Убеждение в непреклонной стойкости и «безпечной отважности» русской армии окажет ей плохую службу и в 1914, и в 1941 гг. После поражений в Восточной Пруссии в кюстринских казематах оказались русские военнопленные из полков, сражавшихся когда-то при Цорндорфе, а затем пленные красноармейцы из Шталага-III ели тут от голода битум.
«Смятение» Российско-императорской армии в день баталии и убийство распаленными солдатами собственных офицеров несопоставимо по масштабам с событиями начала XX в., но все же «смятение» и «мятеж» одного корня. «Враг или друг, все им стало едино. Они стреляли в каждого, кто бы ни приблизился» (№ 112) — уже отчетливо напоминает «бессмысленный и беспощадный» бунт.
Это был пока дальний звоночек с предупреждением, на какой пороховой бочке оказывается империя, теряющая свою единственную легитимацию, победоносность. Цорндорфские картины, полагаю, живо вставали перед глазами А. И. Бибикова, посланного на подавление Пугачевского восстания. «Я дьявольски трусил за своих солдат, чтобы они <…> не сложили оружия перед мятежниками», — признается он. И далее, по мере того как перед ним разворачивается картина опустошений: «Не неприятель опасен <…> но народное колебание, дух бунта и смятение. <…> Можно ль от домашнего врага довольно охраниться?»[845]
«Удивительной» знак в конце не выглядит риторическим. В финале потомки «Васьки Чилибея» и «Еремки Безносого» (№ 30, 60) разрушат так любовно выстроенные после войны нашими авторами имения с церквями и фамильными склепами. Составляя комментарии к письмам, я обнаружил жутковатый факт: практически у всего представленного в корпусе писем генералитета Семилетней войны — Фермор, Панин, Бибиков, Бороздин, Салтыков, Долгоруков-Крымский, Племянников, Леонтьев и др. — могилы утеряны. Как гласила надпись на могиле П. А. Румянцева в Киеве, ныне также исчезнувшая: «Внемли, росс!»
Но и для пруссаков триумфы этой войны обернутся конечной катастрофой. Если Тридцатилетняя война показала уязвимость земель в центре Европы, ставших ареной бесконечной бойни, то Семилетняя продемонстрировала возможность нечаянной победы центра над перифериями. Она вошла в Германии в плоть и кровь поколений — в стихах, дешевых литографиях и дорогих картинах, памятниках и серийных вкладышах в шоколадки, и не могла не влиять на военных и политических стратегов. Знаменитый план Альфреда фон Шлиффена для Первой мировой войны был вдохновлен теми же картинами, засевшими в голове с гимназической юности.

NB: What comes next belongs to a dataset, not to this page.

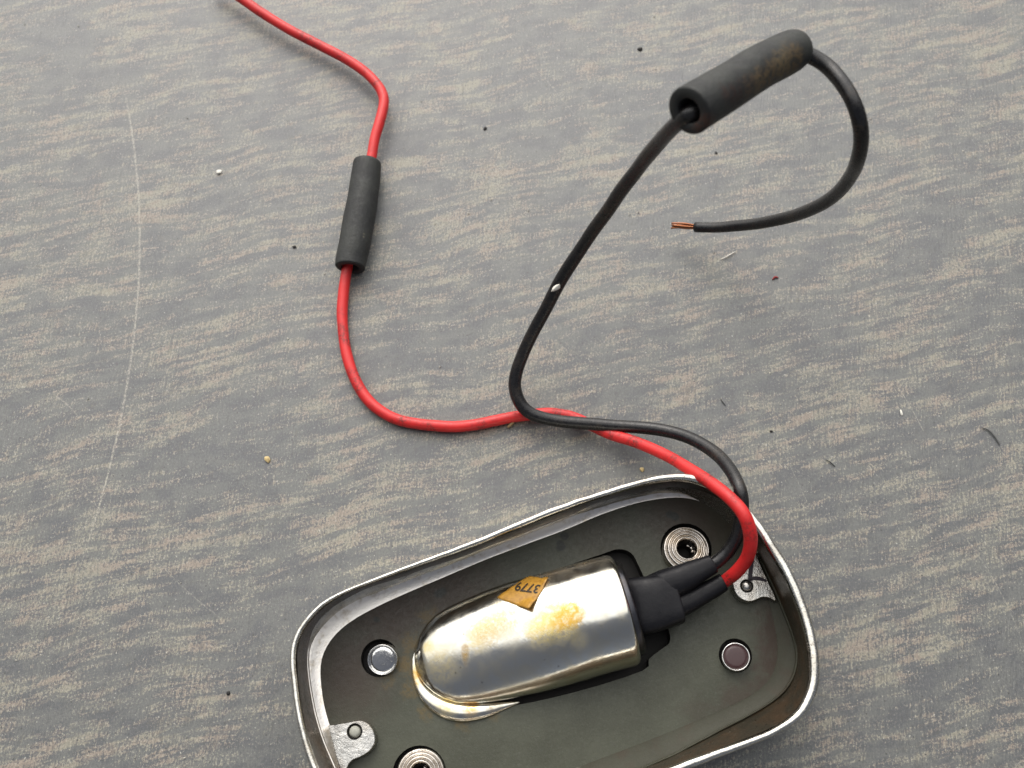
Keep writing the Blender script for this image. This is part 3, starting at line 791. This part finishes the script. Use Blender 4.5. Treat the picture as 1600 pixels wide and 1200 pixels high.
# rubber sleeves threaded on the wires
def rubber(path_px, r_out, r_in, label, ovals, wob):
    d = catmull(path_px, 8); path = [P(a[0], a[1], a[2]) for a in d]; n = len(path)
    rad = []
    for i, a in enumerate(d):
        rad.append(a[3] * r_out)
    # close both ends with a rounded annulus: extend list with the bore
    P2, R2 = [], []
    t0 = (path[1] - path[0]).normalized(); t1 = (path[-1] - path[-2]).normalized()
    seq = []
    for (p, rr) in ((path[n // 2], r_in * .96), (path[0] + t0 * .0025, r_in * .97), (path[0] + t0 * .0002, r_in), (path[0], r_in * 1.05), (path[0] - t0 * .00004, (rad[0] + r_in) * .5), (path[0], rad[0] * .93), (path[0] + t0 * .00012, rad[0] * .985)):
        seq.append((p, rr, t0))
    for i in range(1, n - 1): seq.append((path[i], rad[i], (path[i + 1] - path[i - 1]).normalized()))
    for (p, rr) in ((path[-1] - t1 * .00012, rad[-1] * .985), (path[-1], rad[-1] * .93), (path[-1] + t1 * .00004, (rad[-1] + r_in) * .5), (path[-1], r_in * 1.05), (path[-1] - t1 * .0002, r_in), (path[-1] - t1 * .0025, r_in * .97), (path[n // 2], r_in * .96)):
        seq.append((p, rr, t1))
    sides = 36; V = []; F = []
    for i, (p, rr, t) in enumerate(seq):
        up = (Vector((0, 0, 1)) - t * t.z).normalized(); sd = t.cross(up)
        for k in range(sides):
            a = 2 * pi * k / sides
            q_ = p + sd * cos(a) * rr * ovals[0] + up * sin(a) * rr * ovals[1]
            if rr > r_in * 1.2: q_ += Vector(mn.noise_vector(q_ * 130)) * wob
            V.append(q_)
    for i in range(len(seq) - 1):
        for k in range(sides):
            k2 = (k + 1) % sides; F.append((i * sides + k, i * sides + k2, (i + 1) * sides + k2, (i + 1) * sides + k))
    low = min(p.z for p in V); c = sum(path, Vector()) / n
    o = obj('rubber_sleeve', V, F, M['sleeve'], None, True, (c.x, c.y, low))
    return tag(o, label, 'sleeve', 'black rubber sleeves threaded on the wires')
rubber([(573.5, 253, 3.1, .95), (570.5, 280, 3.1, 1.01), (566, 315, 3.15, 1.04), (560.5, 345, 3.15, 1.04), (554.5, 380, 3.1, 1.03), (549, 405, 3.0, 1.0), (547, 419, 3.0, .97)], 3.0 * MM, 1.72 * MM,
       'black rubber sleeve on the red wire, lying on the table', (1.0, .96), .00016)
rubber([(1076, 174, 69, 1.05), (1096, 161, 68, 1.05), (1125, 143, 66.5, 1.03), (1160, 121.5, 64.6, 1.02), (1195, 101, 62.5, 1.0), (1225, 85.5, 60.8, .99), (1238, 79, 60.0, .95), (1246, 75.5, 59.5, .84)], 3.15 * MM, 1.75 * MM,
       'black rubber sleeve on the raised loop of the black wire', (1.0, 1.0), .00014)

# ------------------------------------------------------------------ crumbs on the table
def crumb(name, px, py, lw, lh, ang, mat, label, cat, z=0.0, thick=None, seed=0):
    s = pxm(px, py, z); c = P(px, py, z)
    th = thick if thick is not None else min(lw, lh) * s * .35
    bm = bmesh.new(); bmesh.ops.create_icosphere(bm, subdivisions=2, radius=1)
    for v in bm.verts:
        k = 1 + .45 * mn.noise(v.co * 1.3 + Vector((seed * 3.1, seed, 2)))
        co = Vector((v.co.x * k * lw * s * .5, v.co.y * k * lh * s * .5, max(-.6, v.co.z) * k * th))
        ca, sa = cos(ang), sin(ang)
        v.co = Vector((co.x * ca - co.y * sa, co.x * sa + co.y * ca, co.z + th * .5))
    V = [v.co + c for v in bm.verts]; F = [tuple(v.index for v in f.verts) for f in bm.faces]; bm.free()
    o = obj(name, V, F, mat, None, False, tuple(c))
    return tag(o, label, cat)
def fibre(name, pts, rmm, mat, label, cat):
    path = [P(*q_) for q_ in catmull(pts, 6)]; n = len(path)
    V, F = sweep(path, [rmm * MM * (.5 + .5 * sin(pi * (i + .6) / (n + .2))) for i in range(n)], 7)
    c = path[n // 2]
    o = obj(name, V, F, mat, None, True, (c.x, c.y, 0)); return tag(o, label, cat)
mw = flat('white_chip', (.72, .70, .62), .6); my = flat('yellow_crumb', (.55, .42, .20), .7); mk = flat('black_crumb', (.014, .013, .012), .6)
mt = flat('tan_splinter', (.34, .24, .12), .7); mr = flat('red_lint', (.25, .03, .03), .8)
crumb('white_chip', 343, 269, 8, 7, .3, mw, 'small white chip left of the red wire sleeve', 'chip', seed=1)
crumb('wood_crumb', 418, 718, 9, 11, .3, my, 'yellowish wood crumb above the left corner of the lamp base', 'crumb', seed=2)
crumb('black_crumb', 1000, 77, 9, 6, .5, mk, 'black crumb left of the raised rubber sleeve', 'crumb', seed=3)
crumb('black_crumb', 758, 201, 7, 5, .7, mk, 'black crumb right of the kink in the red wire', 'crumb', seed=4)
crumb('black_crumb', 460, 386, 6, 5, .2, mk, 'tiny black crumb left of the sleeve on the red wire', 'crumb', seed=5)
crumb('black_crumb', 1119, 239, 5, 4, 2.2, mk, 'tiny black crumb inside the loop of the black wire', 'crumb', seed=6)
crumb('black_crumb', 1205, 674, 5, 4, 0, mk, 'tiny black crumb right of the black wire bend above the lamp base', 'crumb', seed=7)
crumb('black_crumb', 357, 1083, 6, 7, 0, mk, 'black crumb left of the lamp base', 'crumb', seed=8)
crumb('wood_crumb', 1003, 734, 7, 8, .6, my, 'small pale crumb between the red wire and the lamp rim', 'crumb', seed=9)
crumb('white_chip', 1408, 645, 4, 10, .1, mw, 'white sliver on the bare table at the right', 'chip', seed=10)
crumb('paint_fleck', 869, 451, 19, 8, .55, mw, 'white paint fleck stuck on the black wire', 'fleck', z=21.2, thick=.0006, seed=11)
fibre('splinter', [(793, 668, .5), (800, 661, .9), (807, 652, .4)], .34, mt, 'thin tan splinter poking out under the red wire', 'splinter')
fibre('white_fibre', [(1127, 405, .2), (1137, 400, .3), (1149, 393, .2)], .12, mw, 'short white fibre below the stripped copper end', 'fibre')
fibre('red_lint', [(1207, 437, .15), (1211, 433, .2), (1216, 434, .15)], .2, mr, 'speck of red lint below the black wire loop', 'lint')
fibre('dark_fibre', [(1290, 718, .15), (1297, 722, .25), (1305, 729, .15)], .09, mk, 'dark fibre right of the lamp base corner', 'fibre')
fibre('dark_fibre', [(1126, 623, .15), (1129, 628, .25), (1134, 634, .15)], .08, mk, 'dark hair right of the black wire, above the red wire', 'fibre')
fibre('dark_fibre', [(1534, 668, .2), (1545, 672, .3), (1556, 684, .3), (1562, 695, .2)], .16, flat('grey_fibre', (.12, .12, .115), .8), 'soft grey fibre near the right edge of the table', 'fibre')
# loose grit nobody could count
V, F = [], []
rg = random.Random(11)
for i in range(420):
    x, y = rg.uniform(0, 1600), rg.uniform(0, 1200)
    if 430 < x < 1300 and y > 720: continue
    c = P(x, y, 0); s = .00007 + .00022 * rg.random() ** 3
    o0 = len(V)
    for d_ in ((1, 0, .3), (-.6, .8, .3), (-.5, -.9, .2), (.1, 0, 1.0)):
        V.append(c + Vector(d_) * s * rg.uniform(.7, 1.3))
    F += [(o0, o0 + 1, o0 + 3), (o0 + 1, o0 + 2, o0 + 3), (o0 + 2, o0, o0 + 3)]
tag(obj('grit', V, F, flat('pale_grit', (.55, .52, .45), .6), None, False), 'fine pale grit scattered over the worn table top', 'grit', kind='stuff')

Эта иллюзия дорого обошлась объединенной Германии. Истории понадобилось лишь убрать сослагательное наклонение в остальном верно описанного Фридрихом II исхода войны при правильной тактике союзников: «Неужели не ясно, — подводил он итоги нашего 1758 года, — что при должном взаимодействии и согласованности друг с другом эти [союзные] армии уничтожили бы один за одним наши корпуса и, неумолимо продвигаясь от границ к центру, заставили бы в конце концов наши войска ограничиться лишь обороной своей столицы (Берлина. — Д. С.)?»[846]
Быстрое время «чудес Бранденбургского дома» растаяло. Дух «Великого Фрица» напрасно являлся немецким солдатам на Первой мировой, а Гитлер на полном серьезе думал, что смерть Рузвельта в 1944 г. станет для него таким же поворотом судьбы, как смерть Елизаветы Петровны для Фридриха II[847]. «Революция умов», которой, по словам Архенгольца, Семилетняя война стала для немецкого национального сознания, завершилась гекатомбами «новых чум и семилетних боен»[848] на развалинах Кюстрина и Берлина. Название Пруссия исчезло с ландкарт, оставшись в музеях, книгах и еще в названии архива, где так долго томились наши письма.

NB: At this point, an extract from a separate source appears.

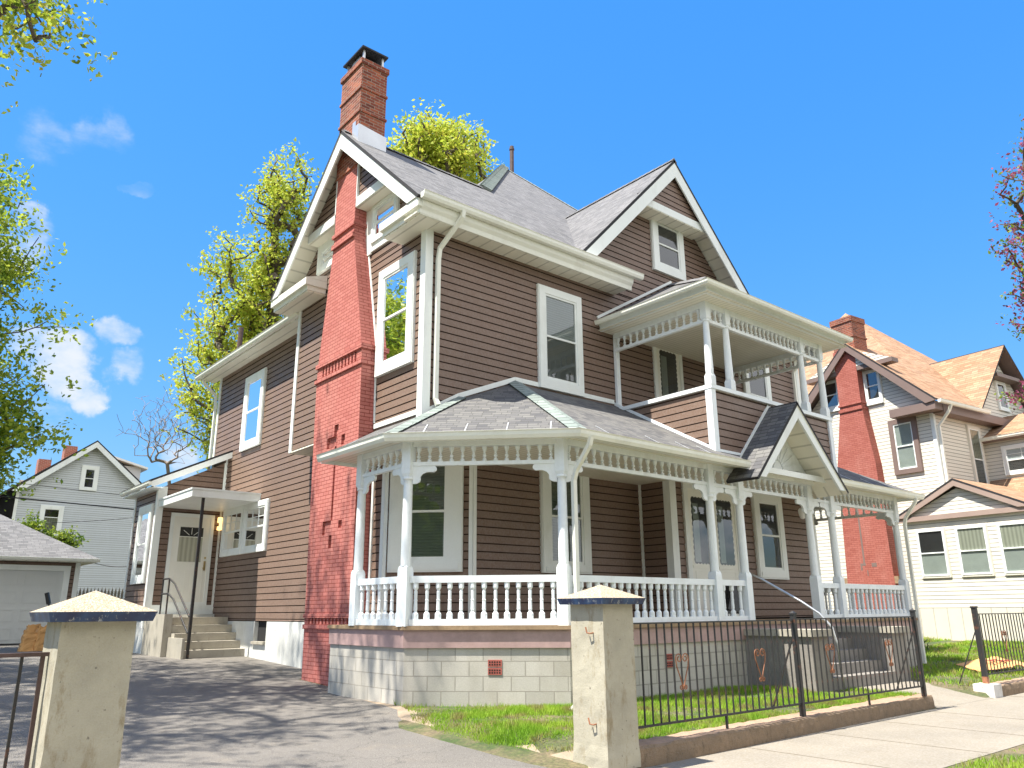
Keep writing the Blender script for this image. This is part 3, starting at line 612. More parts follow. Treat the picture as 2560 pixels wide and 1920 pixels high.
# attic windows beside the chimney
window(house, Lf, 1.0, 1.97, 8.52, 9.35, .085, 'room', .085, low='room', name='attic_window', split=.5); window(house, Lf, 3.2, 4.42, 8.68, 9.36, .2, 'room', .14, low='room', name='attic_window')
t = MB(); t.fbox(Lf, 2.0, 2.3, 8.32, 9.4, -.01, .05); t.fbox(Lf, 1.0, 2.3, 8.36, 8.6, -.01, .045); t.build('attic_panel', M['trim'], house)
# basement window in the side foundation
t = MB(); t.fbox(LR, 6.95, 7.65, .60, .66, -.02, .10); t.build('basement_sill', M['steps'], house)
# ---- foundations
t = MB(); t.box(.46, 1.0, 3.2, 6.95, -.1, 1.1); t.box(.46, 1.0, 7.65, 10.3, -.1, 1.1); t.box(.46, 1.0, 6.95, 7.65, -.1, .60); t.box(-1.17, .46, 10.34, 12.6, 0, 1.27); t.box(.49, .6, 10.3, 11.7, -.1, 1.1); fd = t.build('side_foundation', M['whitewall'], house)
t = MB(); t.fbox(FR((.62, 0, 0), (0, 1, 0), (-1, 0, 0)), 6.95, 7.65, .6, 1.1, 0, .01); t.fbox(FR((.62, 0, 0), (0, 1, 0), (-1, 0, 0)), 7.28, 7.32, .6, 1.1, .01, .03); t.build('basement_window', M['room'], house)
PP = [(-.72, 1.5), (-.72, -.80), (.98, -2.5), (11.98, -2.5), (11.98, 0)]
def off(d): return [(x, y, 0) for x, y in PP]
t = MB(); t.sweep([(x, y, 0) for x, y in PP[:3]]+[(5.3, -2.5, 0)], [(0, -.2), (0, .80), (-.2, .80), (-.2, -.2)]); t.sweep([(8.6, -2.5, 0), (11.98, -2.5, 0), (11.98, 0, 0)], [(0, -.2), (0, .80), (-.2, .80), (-.2, -.2)]); t.build('block_foundation', M['block'], house)
t = MB(); t.sweep([(x, y, 0) for x, y in PP], [(.03, .79), (.035, 1.04), (-.02, 1.04), (-.02, .79)]); t.build('porch_skirt', M['pink'], house)
t = MB(); t.prism([(-.79, 1.5, 1.04), (-.79, -.84, 1.04), (.95, -2.58, 1.04), (12.05, -2.58, 1.04), (12.05, 0, 1.04), (.5, .02, 1.04), (.02, .5, 1.04), (.02, 1.5, 1.04)], (0, 0, .055)); t.build('porch_floor', M['wood'], house)
vb = MB(); vh = MB(); Fc_ = FR((-.72, -.80, 0), (1, -1, 0), (-1, -1, 0))
for F_, u in ((Fc_, 1.33), (FRONT(-2.5), 3.18)):
    m1 = MB()
    for v in (.425, .535): m1.fbox(F_, u-.10, u+.10, v, v+.092, -.02, .012)
    v_ = m1.build('foundation_vent', M['ventbrick'], house); m2 = MB()
    for v in (.425, .535):
        for i in range(5):
            for j in range(2): m2.fbox(F_, u-.085+i*.036, u-.085+i*.036+.022, v+.016+j*.034, v+.016+j*.034+.022, .012, .0135)
    m2.build('vent_hole', M['hole'], v_)
# ---- porch columns, railings, friezes
colm = MB(); Q = .085
colm.lathe([(Q*1.414, 0), (Q*1.414, .80), (Q*1.25, .85), (Q, .87)], 4)
colm.lathe([(.075, .84), (.082, .86), (.076, .90), (.078, 1.0), (.070, 2.08), (.064, 2.16), (.082, 2.17), (.082, 2.19), (.07, 2.21)], 16)
colm.lathe([(.078, 2.2), (.078*1.414, 2.26), (.078*1.414, 2.80)], 4)
col0 = colm.build('porch_column', M['paint'], house, loc=(-.72, .67, 1.09))
for p in col0.data.polygons: p.use_smooth = abs(p.normal.z) < .5 and len(p.vertices) == 4 and max(col0.data.vertices[i].co.z for i in p.vertices) > .87 and min(col0.data.vertices[i].co.z for i in p.vertices) < 2.19 and (Vector(col0.data.vertices[p.vertices[0]].co).xy.length < .083)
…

Засим разрешите откланяться и предоставить людям 1758 г. говорить самим за себя. Написанное должно было помочь понять письма и предложить некоторые способы интерпретации. Но меньше всего хотелось бы представить их, вынутых из архивной пыли (в фигуральном, конечно, смысле — пишу, дабы коллеги из Тайного архива в Берлине не обиделись), расшифрованных, переведенных и снабженных глоссами, — лежащими теперь перед нами, как выжатый лимон. Каждый из казусов, которые предоставляют собой отдельные письма, находится в сложных отношениях с усредненными характеристиками. Собственный голос, которым говорит текст, даже самый тривиальный, сохраняет открывающееся разным читателям по-разному, недоступное для комментариев пространство истории, «из‐за плеча ее невидимое нам».